Религия эллинизма - Зелинский Фаддей Франкович - Страница 38
- Предыдущая
- 38/44
- Следующая
Его литературная деятельность была так же разнообразна, как и его жизнь. К религиозной философии относятся его сочинения: 1) о богах, 2) о героях и демонах, 3) о роке, 4) о ведовстве, 5) о душе. Но чтобы получить понятие об объеме его знания, следует помнить, что тот же человек в своих сочинениях "о физике" (не менее 5 книг) и "о мироздании" трактовал о возникновении мира; в сочинениях "о слове" и "к Гермагору" – о риторике; "о критерии" – по теории познания; "о страстях", "о гневе", "о добродетелях", "этика", "увещания" и "о долге" – об этике; в сочинениях "объяснение платонова Тимея", "о небесных явлениях", "о величине солнца" – о космологии; в сочинении "к Зенону" – о математике; в сочинении "об Океане и его берегах" – о географии; в сочинении "продолжение Полибия" – об истории; и в "тактике" – о военном деле. Ни одно из этих сочинений нам не сохранилось; но ими так усердно пользовались писатели следующих поколений, что они, тем не менее, нам достаточно известны. И то, что нам о них известно, дает нам право сказать: как Аристотель стоит на грани между аттическим и эллинистическим периодами, собирая в себе все лучи первого и сообщая их второму, так и в такой же роли стоит Посидоний на грани между эллинистическим периодом и римским. Оба отражают в себе свою эпоху; и если литературно-научная деятельность Посидония окажется проникнутой жаждою божества и мистических откровений, то и в этом придется признать примету времени, которое, после долгих поисков и смелых дерзаний, склонило голову перед неисповедимой тайной бытия.

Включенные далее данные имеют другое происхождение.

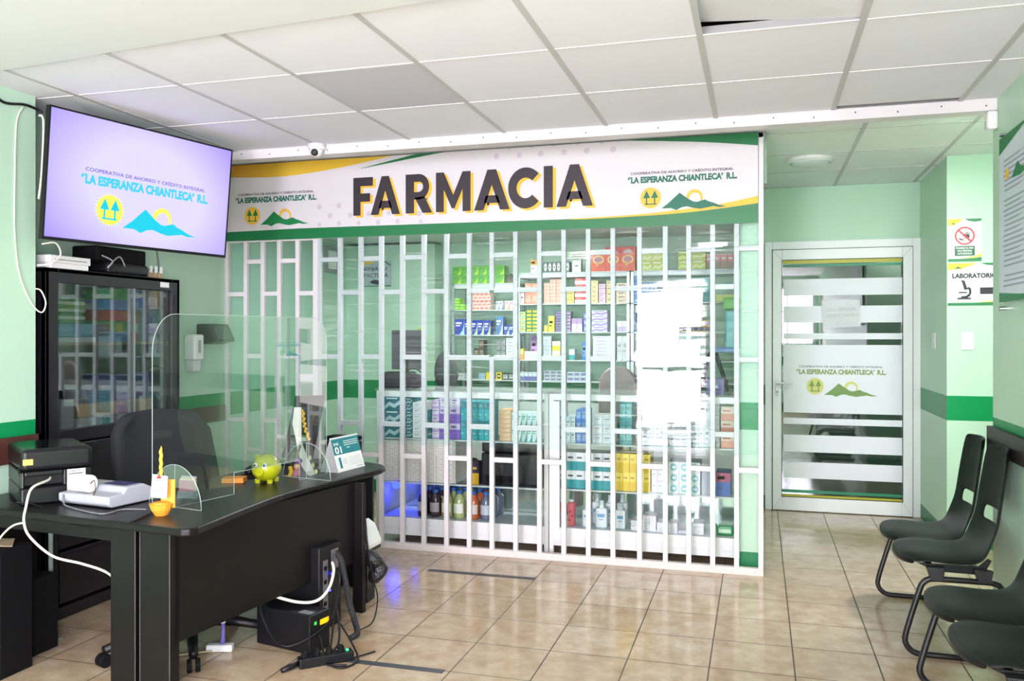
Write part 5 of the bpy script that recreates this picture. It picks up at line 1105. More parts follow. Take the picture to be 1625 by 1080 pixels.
Ms = rotz(.75, (-1.9, 3.51, 0))
MB().box(-.13, .12, -.028, .028, .001, .045, Ms).build('casing', BLACK_PL, PS, bevel=.005)
for k in range(4): MB().lathe([(.016, .0), (.016, .02), (.008, .03)], Ms @ Vector((-.1 + .055 * k, 0, .045)), 10).build('plug', BLACK_MAT, PS)
MB().box(.09, .1, -.006, .006, .045, .049, Ms).build('led', mat('green LED bright', (60, 220, 120), .4, emit=(40, 230, 110), es=4), PS)
MB().tube([Ms @ Vector((-.13, 0, .022)), Ms @ Vector((-.17, -.012, .016)), Ms @ Vector((-.21, -.03, .014))], [.012, .013, .011], 8).build('plug', BLACK_PL, PS, smooth=True)
AD = thing('power_adapter', 'white power adapter with purple plug lying on the tiles', 'adapter', (-2.46, 3.5, 0))
Ma = rotz(.3, (-2.46, 3.5, 0))
MB().box(-.062, .062, -.02, .025, .001, .035, Ma).build('casing', WHITE_PL, AD, bevel=.008, seg=3)
MB().tube([Ma @ Vector((.01, .01, .035)), Ma @ Vector((.012, .01, .075)), Ma @ Vector((.012, .012, .13))], [.014, .009, .009], 8).build('purple_plug', mat('purple plastic', (120, 108, 190), .45), AD, smooth=True)
MB().tube([Ma @ Vector((.012, .012, .13)), Ma @ Vector((.005, .02, .17))], .012, 8).build('plug_head', WHITE_PL, AD)
# white device and black bag beyond the desk leg
t = thing('label_printer', 'white angular device behind the desk leg, above the black bag', 'printer', (-2.1, 4.37, .29))
MB().prism([(-2.17, 4.34, .305), (-2.085, 4.34, .305), (-2.085, 4.34, .33), (-2.125, 4.34, .42), (-2.17, 4.34, .45)], (0, .16, 0)).build('casing', WHITE_PL, t, bevel=.006)
MB().prism([(-2.1265, 4.339, .34), (-2.1, 4.339, .345), (-2.13, 4.339, .405), (-2.15, 4.339, .41)], (0, -.001, 0)).build('opening', BLACK_MAT, t)
t = thing('small_stand', 'low black stand carrying the white device beside the desk leg', 'stand', (-2.13, 4.42, 0))
MB().box(-2.2, -2.09, 4.33, 4.5, .285, .304).build('top_plate', BLACK_PL, t)
MB().box(-2.18, -2.11, 4.36, 4.46, 0, .285).build('column', BLACK_PL, t)
bm_ = MB().ball((-2.04, 4.3, .26), .055, 12, sc=(1, .9, 1.1)).ball((-2.02, 4.3, .2), .05, 12, sc=(1, .8, 1.3))
t = thing('plastic_bag', 'crumpled black plastic bag hanging at the desk leg', 'bag', (-2.03, 4.3, .1))
MB().add([(v.x + .012 * math.sin(41 * v.z + 7 * v.x), v.y + .012 * math.sin(37 * v.z), v.z) for v in bm_.v], bm_.f).tube([(-2.05, 4.25, .29), (-2.058, 4.23, .5)], .006, 6).build('bag_film', mat('black bag film', (24, 24, 27), .28, bump=1, nscale=60), t, smooth=True)
# dark bin, tower and pole under the near end
t = thing('document_box', 'black upright box with torn paper on top under the desk end', 'box', (-3.33, 3.06, 0))
MB().box(-3.5, -3.165, 2.93, 3.105, .001, .565).build('casing', BLACK_MAT, t, bevel=.006)
mb = MB(); mb.poly([(-3.42, 2.95, .571), (-3.25, 2.94, .578), (-3.17, 3.0, .569), (-3.24, 3.08, .58), (-3.44, 3.06, .57)]); mb.build('torn_paper', mat('kraft paper', (150, 132, 106), .8), t, solid=.004)
tag(MB().box(-3.46, -3.25, 3.16, 3.34, .001, .36).build('small_tower', BLACK_MAT, bevel=.006), 'low black case standing behind the black upright box', 'computer')
tag(MB().tube([(-3.345, 3.39, .01), (-3.345, 3.39, .7)], .011, 10).box(-3.385, -3.305, 3.36, 3.42, 0, .012).build('desk_pole', mat('green-grey tube', (128, 146, 134), .4)), 'thin green-grey tube under the desk end', 'pole')
# black tape on the tiles
for (a, b, lb) in (((-2.032, 5.085), (-1.325, 5.085), 'strip of black tape on the floor before the grille'), ((-1.92, 3.565), (-1.35, 3.565), 'strip of black tape on the floor beside the power strip')):
    tag(MB().box(a[0], b[0], a[1] - .022, a[1] + .022, 0, .0012).build('floor_tape', mat('grey black tape', (62, 64, 68), .5)), lb, 'tape')

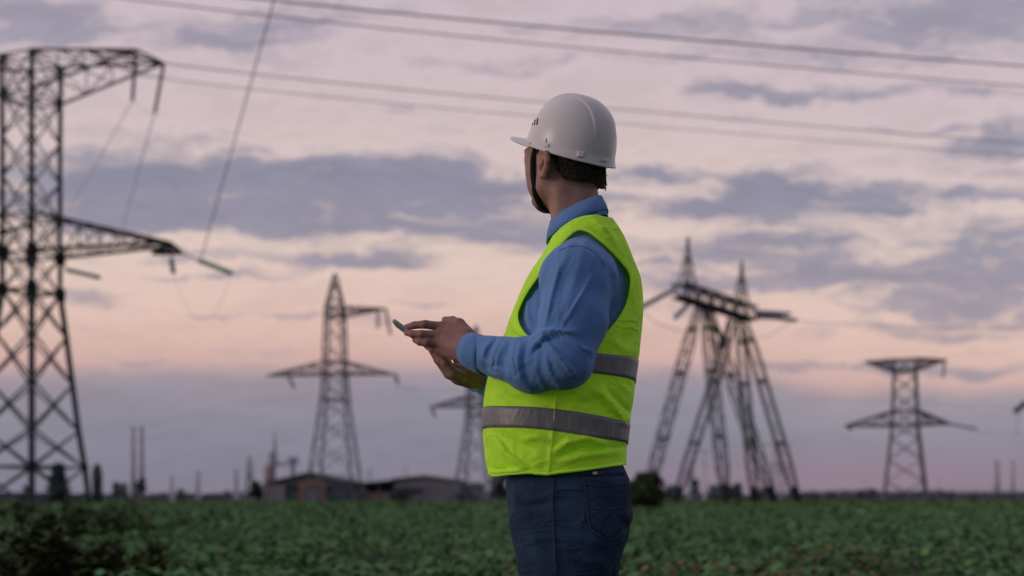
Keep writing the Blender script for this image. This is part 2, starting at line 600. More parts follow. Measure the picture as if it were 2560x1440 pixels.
# thin bright fringe where the cloud begins
fr = nd("ShaderNodeMapRange", interpolation_type='SMOOTHSTEP'); L.new(dens, fr.inputs["Value"])
fr.inputs["From Min"].default_value = -0.25; fr.inputs["From Max"].default_value = 0.25
fx = mth('MULTIPLY_ADD', mth('MULTIPLY', fr.outputs["Result"], mth('SUBTRACT', 1.0, cloud)), 0.10, 0.97)
lit = vmt('SCALE', clear); lit.node.inputs["Scale"].default_value = 1; L.new(fx, lit.node.inputs["Scale"])
L.new(mth('MULTIPLY', cloud, 1.0), mix.inputs["Factor"]); L.new(lit, mix.inputs["A"])
shv = vmt('SCALE', shade); L.new(mth('MULTIPLY_ADD', n2.outputs["Fac"], 0.42, mth('MULTIPLY_ADD', n1.outputs["Fac"], -0.30, 0.95)), shv.node.inputs["Scale"])
L.new(shv, mix.inputs["B"])
# pink afterglow low on the right
pk = vmt('MULTIPLY_ADD', P0, (1.4, 11.0, 0), (-1.25, -0.42, 0))
pf = mth('MULTIPLY', mth('POWER', 0.3, vmt('DOT_PRODUCT', pk, pk)), 0.55)
mix2 = nd("ShaderNodeMix", data_type='RGBA')
L.new(pf, mix2.inputs["Factor"]); L.new(mix.outputs["Result"], mix2.inputs["A"]); mix2.inputs["B"].default_value = lin(152, 120, 140)
# the half of the sky turned away from the sunset (right and behind) is dimmer and bluer
back = mth('MULTIPLY_ADD', sp.outputs["X"], 0.45, mth('MULTIPLY', sp.outputs["Y"], -0.9))
bm = nd("ShaderNodeMapRange", interpolation_type='SMOOTHSTEP'); L.new(back, bm.inputs["Value"])
bm.inputs["From Min"].default_value = -0.55; bm.inputs["From Max"].default_value = 0.75
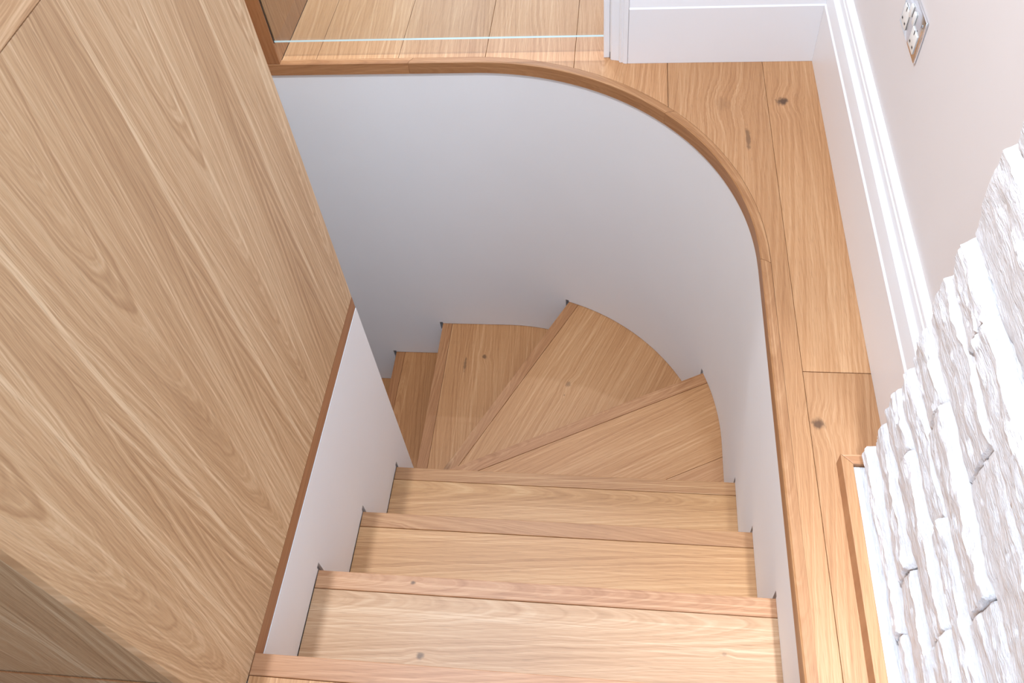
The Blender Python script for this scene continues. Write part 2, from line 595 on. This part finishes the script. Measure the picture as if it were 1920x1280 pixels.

Основной догмат стоицизма обязателен также и для Посидония. Эфир-разум – мировая душа; от него вся жизнь, вся сознательность. Единое преломляется во многом: светила – преломления огненной души мира. Они – как бы боги второй степени; боги третьей степени – духи, населяющие воздушное пространство (демоны, как их называет Платон). Других богов нет; называемые же так – лишь поэтические или политические олицетворения, созданные для нужд культа. Как видно отсюда, в оценке народной религии Посидоний ушел недалеко от Панэтия; всякий, однако, сразу заметит, что место, отнятое у богов народной религии, в этой богословской системе предоставлено божествам светил и демонам. Религия отцов уже не довлеет себе, она ищет поддержки у астрологии, с одной стороны, у демонологии и ее помощницы магии – с другой. Это и есть сакрализация в духе позднего эллинизма.
Управляемый этим божеством мир представляет собой единый и цельный организм, все части которого одна с другой соединены тысячью нитей, так что ни одна не может измениться без того, чтобы ее изменение не отразилось так или иначе на остальных частях. Это и есть догмат всемирной симпатии: оставленный, как мы видели, Панэтием, он вновь был выдвинут Посидонием и поставлен в центр его мистической космологии. Всемирная симпатия на языке Посидония соответствует всемирному тяготению на языке Ньютона; она отличается от него, как одушевленность от бездушности. В ней и только в ней предполагается жизнь мира; она дает пищу всякому космологическому мистицизму, астрологии и магии во время оно, телепатии, оккультизму и т.д. теперь. Она – первое слово мировой загадки в древности, так хорошо, так метко выраженное, как только умел выражаться эллин. По многим признакам судя, она опять на очереди теперь; вопрос лишь в том, последует ли хоть ныне за этим первым словом второе.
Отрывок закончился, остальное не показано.